Örneğin; 2019 yılında ve yine 2020 yılında Prof. Dr. Naci Görür, depremin olacağı illere kadar söylüyor. Muhakkak ki Naci Hoca gibi nice hocalarımız da benzer bilgiler aktarmıştır. Bu nitelikte hocalarımız olduğuna da şüphem yok. Peki ama hocalarımız bu nitelikteyken bir doğal afet bizlere nasıl bu kadar büyük zarar verebilir? 

Son 20 yılda ülke olarak ihraç ettiğimiz en önemli alanlardan biri inşaat. Üretim yerine inşaat sektörüne yoğunlaştığımıza dair kesin bir durum tespiti yapabiliriz. Hatta bazı inşaat şirketlerimiz artık dünya çapında projelerde isimlerini duyuruyorlar. Son olarak Barcelona Stadı’nın yenilenmesi Limak Grubu’na verildi. İnşaat sektörü için gerçekten çok büyük bir başarı.

Anormal olan ise inşaat sektöründe bu kadar geliştiğimiz, dünya çapında projelerde olduğumuz halde ağır bir depremde bu kadar can kaybı verecek binalarımızın olması. Bakın eski bina yeni bina ayrımı yok. Yıkım neredeyse her binada var.

Yani felaket olduktan sonra gösterdiğimiz hassasiyeti, felaket öncesinde göstermiyoruz. Bedelini 99’da ağır ödedik ama öğrenmiyoruz. Ders çıkarmıyoruz. Deprem sonrası kurduğumuz ittifakı deprem öncesi insan hayatı üzerine kurabilseydik, bugün yine deprem olacaktı evet ama yıkım bu denli büyük olmayacaktı. 

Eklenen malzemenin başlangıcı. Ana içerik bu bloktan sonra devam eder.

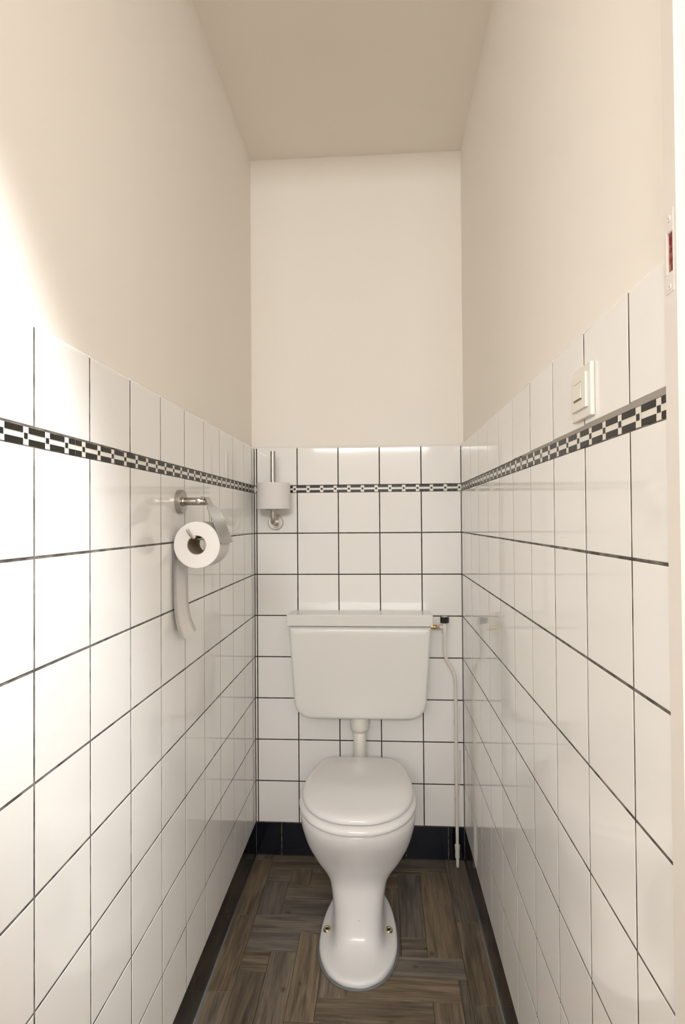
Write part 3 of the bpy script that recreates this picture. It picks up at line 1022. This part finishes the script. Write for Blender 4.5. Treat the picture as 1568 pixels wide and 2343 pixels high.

Ülkece zor bir dönemden geçerken yardımların lokomotif şehri İstanbul oldu. Zor sınavlar peş peşe gelirmiş, öyle de oldu. Depremin olduğu gün İstanbul’da da yoğun bir kar yağışı vardı. Neyse ki İstanbul’da bu yoğun kar yağışına rağmen ara sokaklarda dahi buzlanma, yol kapanması olmadı. Bu yardımların rahatça gönderilmesi için çok büyük bir sınavdı. Bu sınavdan alnının akıyla çıkan İstanbul Büyükşehir Belediyesi Başkanı Ekrem İmamoğlu’nu da tebrik etmek gerek.